Even the King of Saudi Arabia seemed baffled at the recent United Nations resolution veto by UN members Russia and China.

After all, the Assad regime in Syria is not only killing its own citizens who are engaged in massive protest demonstrations across that country, it is now engaged in the indiscriminate shelling of entire cities, such as Homs, suspected of harboring those unsympathetic to the regime.

The king of Saudi Arabia inserted himself directly into the Syria crisis on Friday, castigating Russia and China for vetoing a United Nations Security Council resolution over the weekend aimed at ending the Syrian government’s deadly repression of a nearly year-old uprising.” — New York Times

In today’s airing of the Charlie Rose Show, taped last night, Charlie Rose and guest Susan Rice, US Ambassador to the UN, both commiserated over the veto votes but both agreed that China “probably would not have” vetoed the resolution had its ally Russia not done so. Their reasoning: China, casting about for alternative oil sources, has much looser ties to the Syrian regime, whereas Russia is formally allied with the Assad regime and has supplied it with tanks, armaments and ammunition which is being deployed against Syrian citizens.

In Putin’s Russia, we hear reports the state media has begun reminding Russian citizens once again that “protest” equals “terrorism.” Russia is undergoing its own more modest version of civil demonstration, against the Putin cult of power and rigged elections.
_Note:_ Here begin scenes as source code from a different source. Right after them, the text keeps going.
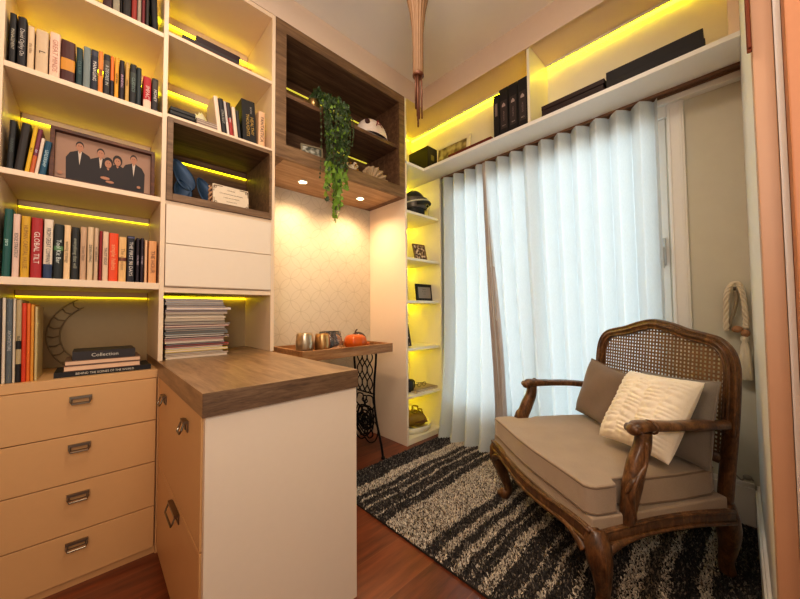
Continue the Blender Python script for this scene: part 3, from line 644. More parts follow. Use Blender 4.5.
text('BOOK', .014, pcol((170, 160, 150), .4), bx, frame_M((.012, -.0006, .19), (0, 0, -1), (1, 0, 0)), 'gold_lettering', .05)
book(.036, .214, .16, (226, 180, 140), (.712, 1.925, 2.0785), 'cream book standing upright at the right end above the cubby', 'books above the cubby', 0, 'FANTASTICA', (40, 34, 34), ())

# framed family photo
pf = thing('photo_frame', 'wide brown wooden frame with a photo of five people in dark suits', 'photo frame', (.036, 1.935, 1.6575), (radians(-3), 0, 0))
FW, FH = .348, .228
fm = MB(); fw = .014
fm.box(-FW/2, FW/2, 0, .03, 0, fw).box(-FW/2, FW/2, 0, .03, FH-fw, FH).box(-FW/2, -FW/2+fw, 0, .03, fw, FH-fw).box(FW/2-fw, FW/2, 0, .03, fw, FH-fw)
fm.build('frame', wood('frame_wood', srgb(56, 26, 14), srgb(84, 44, 24), srgb(108, 62, 36), (2, 10, 10), 4), pf, bevel=.001)
iw, ih = FW-2*fw-.001, FH-2*fw-.001
DK = pcol((32, 22, 24), .6); SK = pcol((172, 120, 92), .6); SH = pcol((200, 182, 166), .6); HR = pcol((40, 26, 20), .6)
def up_(u, v, k=0): return (-iw/2+u*iw, .0215-k*.0003, fw+v*ih)
def fig(u, v, s, dark, sk, sh, hr, k, woman=False):
    asp = iw/ih
    E_ = lambda cu, cv, ru, rv, kk: [up_(cu+ru*cos(t*pi/10), cv+rv*sin(t*pi/10), kk) for t in range(20)]
    bw = .125*s
    dark.poly([up_(max(u-bw, .003), 0.0, k), up_(min(u+bw, .997), 0.0, k), up_(min(u+bw*1.05, .997), v-.30*s, k), up_(u+bw*.75, v-.17*s, k), up_(u+.02, v-.10*s, k), up_(u-.02, v-.10*s, k), up_(u-bw*.75, v-.17*s, k), up_(max(u-bw*1.05, .003), v-.30*s, k)])
    if not woman: sh.poly([up_(u-.018, v-.11*s, k+.5), up_(u, v-.42*s, k+.5), up_(u+.02, v-.11*s, k+.5)])
    sk.poly(E_(u, v-.10, .013, .06, k+.6))
    hr.poly(E_(u, v+.016, .040 if not woman else .052, .100 if not woman else .13, k+.8)); sk.poly(E_(u, v-.014, .036, .090, k+1.2))
d_, s_k, s_h, h_r = MB(), MB(), MB(), MB()
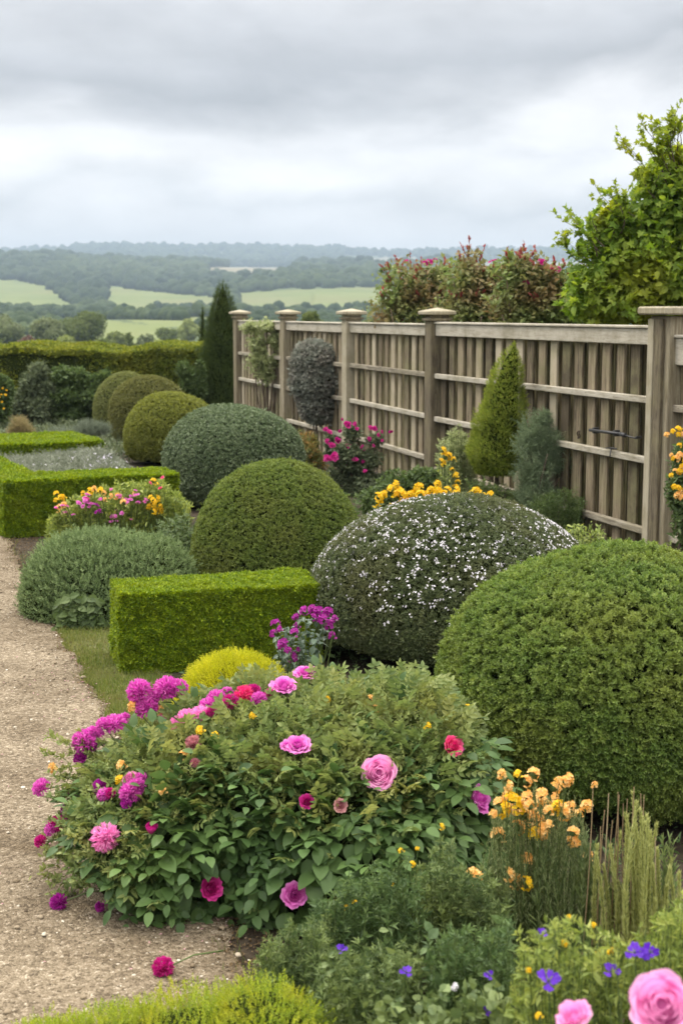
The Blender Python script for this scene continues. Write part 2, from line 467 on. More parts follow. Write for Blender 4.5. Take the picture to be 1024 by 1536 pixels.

Putin is anxious to contain any spread of political conflagration and to avoid unfavorable analogies to the “Arab Spring” developments.

In Sichuan Province in China, international news media report that China has completely sealed off entire counties in the region to prevent people or information from flowing in or out. Ethnic Tibetans in the province have renewed protests against repression, and three of them, so far, have set themselves on fire.

Any differences in the perceived bluntness of the two vetoing superpowers notwithstanding, it is a good time to remember that the more totalitarian the regime, the more it must of necessity fear and suppress freedom of expression.